国指定史跡 1,510平方メートル(旧986平方メートル)
昭和46年7月13日指定、平成14年3月19日史跡範囲拡大指定
所在地 瀬戸市東白坂町(東京大学演習林内) 所有者 東京大学
文化財 古窯跡及び工房跡 時代 室町時代前期・江戸時代中期

室町時代に創業された窖窯(あながま)で、古瀬戸製品を成形・乾燥させた工房や製品を焼成した窯体の構造などが発掘調査により明らかになった。
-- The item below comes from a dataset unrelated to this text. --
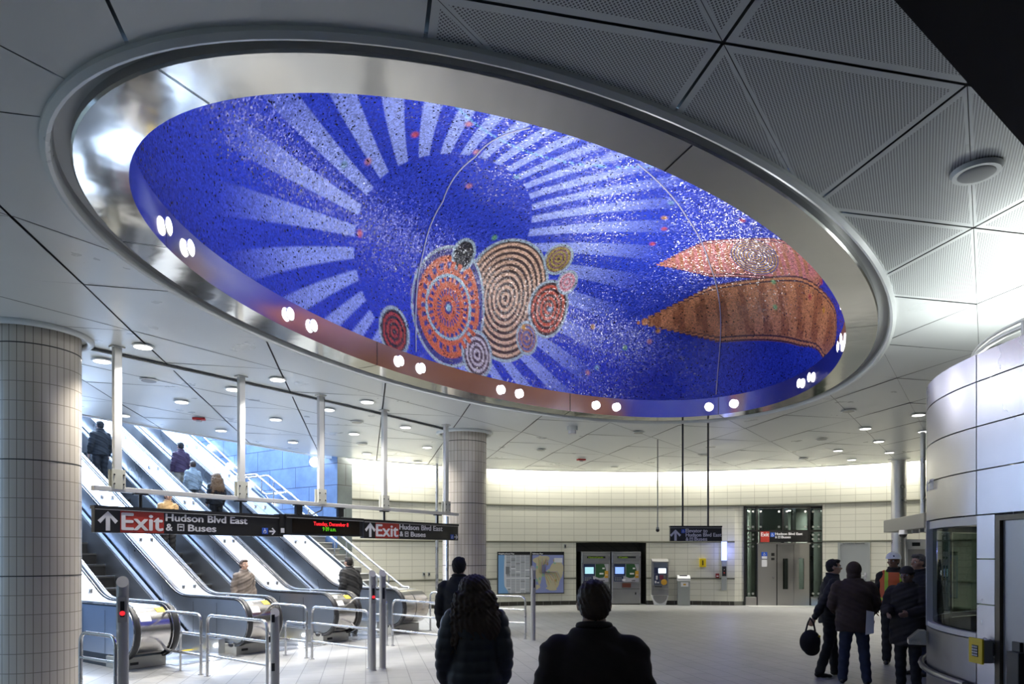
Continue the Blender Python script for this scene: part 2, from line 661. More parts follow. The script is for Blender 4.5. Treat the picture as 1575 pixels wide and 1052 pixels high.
def clip_all(poly):
    poly = clip(poly, Lout, LA.dot(Lout))
    if len(poly) < 3:
        return []
    if max((p - RC).length for p in poly) > RCE - 0.1:
        for nn, dd in ring_planes:
            poly = clip(poly, nn, dd)
            if len(poly) < 3:
                return []
    # ellipse hole
    def inside(p):
        q = p - hc
        x = oca * q.x + osa * q.y; y = -osa * q.x + oca * q.y
        return (x / (OA + CUT)) ** 2 + (y / (OB + CUT)) ** 2
    c = sum(poly, Vector()) / len(poly)
    big = max((p - c).length for p in poly)
    ins = [inside(p) for p in poly]
    if max(ins) < 0.97:
        return []
    q = c - hc
    x = oca * q.x + osa * q.y; y = -osa * q.x + oca * q.y
    if (x / (OA + CUT + big)) ** 2 + (y / (OB + CUT + big)) ** 2 > 1.0:
        return [poly]
    out = []
    for i in range(NSEC):
        a, b = hole[i], hole[(i + 1) % NSEC]
        e = (b - a).normalized(); no = Vector((e.y, -e.x, 0))      # outward
        p2 = clip(poly, -no, -a.dot(no))
        if len(p2) < 3: continue
        ra = (a - hc); na = Vector((ra.y, -ra.x, 0))
        p2 = clip(p2, na, hc.dot(na))
        if len(p2) < 3: continue
        rb = (b - hc); nb = Vector((-rb.y, rb.x, 0))
        p2 = clip(p2, nb, hc.dot(nb))
        if len(p2) >= 3:
            out.append(p2)
    return out


def inset_tri(tri, ds):
    """inset a ccw triangle by a distance per edge (edge i from vertex i to i+1)"""
    L = []
    for i in range(3):
        a, b = tri[i], tri[(i + 1) % 3]
        e = (b - a).normalized(); n = Vector((-e.y, e.x, 0))
        L.append((a + n * ds[i], e))
    out = []
    for i in range(3):
        p, e = L[i - 1]; q, f = L[i]
        den = e.x * f.y - e.y * f.x
        t = ((q.x - p.x) * f.y - (q.y - p.y) * f.x) / den
        out.append(p + e * t)
    return out


# perforated sheet: rows of small round holes
M_perf = mat('perforated_white_metal', (0.70, 0.73, 0.72), 0.4)
tc = nd(M_perf, 'ShaderNodeTexCoord'); mp = nd(M_perf, 'ShaderNodeMapping')
mp.inputs['Rotation'].default_value = (0, 0, R(31))
mp.inputs['Scale'].default_value = (1 / 0.0175, 1 / 0.0175, 1)
lk(M_perf, tc.outputs['Object'], mp.inputs['Vector'])
fr = nd(M_perf, 'ShaderNodeVectorMath', operation='FRACTION'); lk(M_perf, mp.outputs['Vector'], fr.inputs[0])
sb = nd(M_perf, 'ShaderNodeVectorMath', operation='SUBTRACT'); sb.inputs[1].default_value = (0.5, 0.5, 0); lk(M_perf, fr.outputs[0], sb.inputs[0])
mu = nd(M_perf, 'ShaderNodeVectorMath', operation='MULTIPLY'); mu.inputs[1].default_value = (1, 1, 0); lk(M_perf, sb.outputs[0], mu.inputs[0])
ln = nd(M_perf, 'ShaderNodeVectorMath', operation='LENGTH'); lk(M_perf, mu.outputs[0], ln.inputs[0])
lt = nd(M_perf, 'ShaderNodeMapRange'); lt.inputs['From Min'].default_value = 0.30; lt.inputs['From Max'].default_value = 0.38
lk(M_perf, ln.outputs['Value'], lt.inputs['Value'])
mx = nd(M_perf, 'ShaderNodeMix', data_type='RGBA'); mx.inputs[6].default_value = (0.15, 0.16, 0.16, 1); mx.inputs[7].default_value = (0.70, 0.73, 0.72, 1)
lk(M_perf, lt.outputs['Result'], mx.inputs[0]); lk(M_perf, mx.outputs[2], bsdf(M_perf).inputs['Base Color'])

cv, cf, cm = [], [], []


def add_ceiling_poly(polys, zf, mi):
    for poly in polys:
        b = len(cv)
        for p in poly:
            cv.append(Vector((p.x, p.y, zf(p))))
        cf.append(tuple(range(b, b + len(poly)))[::-1])      # facing down
        cm.append(mi)


def node(i, j):
    return NA + E1 * (S1 * i) + E2 * (S2 * j)


for i in range(-12, 10):
    for j in range(-8, 15):
        P00, P10, P11, P01 = node(i, j), node(i + 1, j), node(i + 1, j + 1), node(i, j + 1)
        cen = (P00 + P11) / 2
        if (cen - RC).length > 15.5:
            continue
        perf = cen.y < 7.4 and cen.x > -1.0 + max(0, (cen.y - 4.5)) * 0.9
        if cen.y < 2.6 and cen.x < -0.5:
            perf = False
        gx = 0.003; gy = 0.012; gd = 0.0025
        if perf:
            gx = gy = 0.010
        for tri, ds, tilt in (((P00, P10, P11), (gx, gy, gd), 1), ((P00, P11, P01), (gd, gx, gy), -1)):
            n0 = (tri[1] - tri[0]).cross(tri[2] - tri[0])
            h = 0.008
            hs = [h * (((i + j) % 2) * 2 - 1) * tilt * s for s in (0.3, 1.0, -0.6)]
            a, b, c = tri
            den = (b.y - c.y) * (a.x - c.x) + (c.x - b.x) * (a.y - c.y)
            def zf(p, a=a, b=b, c=c, den=den, hs=hs):
                l1 = ((b.y - c.y) * (p.x - c.x) + (c.x - b.x) * (p.y - c.y)) / den
                l2 = ((c.y - a.y) * (p.x - c.x) + (a.x - c.x) * (p.y - c.y)) / den
                l3 = 1 - l1 - l2
                return ZC + l1 * hs[0] + l2 * hs[1] + l3 * hs[2]
            out = inset_tri(tri, ds)
            if not perf:
                add_ceiling_poly(clip_all(out), zf, 0)
            else:
                inn = inset_tri(tri, [d + 0.045 if d > gd + .001 else d + 0.02 for d in ds])
                zf = lambda p: ZC
                for k in range(3):
                    add_ceiling_poly(clip_all([out[k], out[(k + 1) % 3], inn[(k + 1) % 3], inn[k]]), zf, 0)
                add_ceiling_poly(clip_all(inn), zf, 1)
o = obj('ceiling', cv, cf, [M_ceil, M_perf], None, False, cm)
tag(o, kind='structure')
# dark void above the panels
bv, bf = [], []
big = [Vector((RC.x + RCE * math.cos(2 * PI * k / 80), RC.y + RCE * math.sin(2 * PI * k / 80), 0)) for k in range(80)]
ctr = [big]
pl = clip(big, Lout, LA.dot(Lout) + 0.02)
NS2 = 72
for i in range(NS2):
    a, b = hole[i], hole[(i + 1) % NS2]
    e = (b - a).normalized(); no = Vector((e.y, -e.x, 0))
    p2 = clip(pl, -no, -a.dot(no))
    ra = (a - hc); p2 = clip(p2, Vector((ra.y, -ra.x, 0)), hc.dot(Vector((ra.y, -ra.x, 0))))
    rb = (b - hc); p2 = clip(p2, Vector((-rb.y, rb.x, 0)), hc.dot(Vector((-rb.y, rb.x, 0))))
    if len(p2) >= 3:
        n0 = len(bv)
        bv += [Vector((p.x, p.y, ZC + 0.06)) for p in p2]
        bf.append(tuple(range(n0, n0 + len(p2)))[::-1])
# keep the void inside the light cove
o = obj('ceiling_void', bv, bf, M_void)
tag(o, kind='structure')
# recess the void at the wall: light cove lid
o = arc_wall('ceiling_cove', [(aL, aR, ZC - 0.02, ZT)], M_white, rad=RCE)
tag(o, kind='structure')
mb = MB(); vs = []
for k in range(121):
    a = aR + (aL + 0.02 - aR) * k / 120
    vs += [wall_pt(a, ZT, RCE - 0.3), wall_pt(a, ZT, RR + 0.05)]
mb.add(vs, [(2 * k, 2 * k + 1, 2 * k + 3, 2 * k + 2) for k in range(120)])
tag(mb.build('ceiling_cove_lid', M_white), kind='structure')
# curved soffit edge along the shaft
mb = MB()
lp = [LA - Ldir * 6, LB + Ldir * 0.0]
for a, b in ((lp[0], lp[1]),):
    q = [a, b, b + Lout * 0.12, a + Lout * 0.12]
    mb.add([Vector((p.x, p.y, z)) for z in (ZC - 0.02, 5.6) for p in q], [(3, 2, 1, 0), (0, 1, 5, 4), (1, 2, 6, 5), (2, 3, 7, 6), (3, 0, 4, 7), (4, 5, 6, 7)])
o = mb.build('ceiling_edge', mat('white_soffit_edge', (0.8, 0.83, 0.86), 0.5))
tag(o, kind='structure')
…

この窯跡の最大の特徴は焼成室の中央に隔壁を持つことで、5本の小柱により通炎孔が設けられていることである。こうした構造は同時代の窯跡には全く見られないが、江戸時代の『張州雑志』によれば、元禄十二年(1699)に尾張藩公の命により茶道具を焼成するために再利用されたという記述とも一致する。
本窯は昭和21年5月、日本陶磁協会により瀬戸地方で初の学術発掘調が行われた。その後も、数次にわたる煙道部・前庭部・工房跡などの調査や保存事業が実施されている。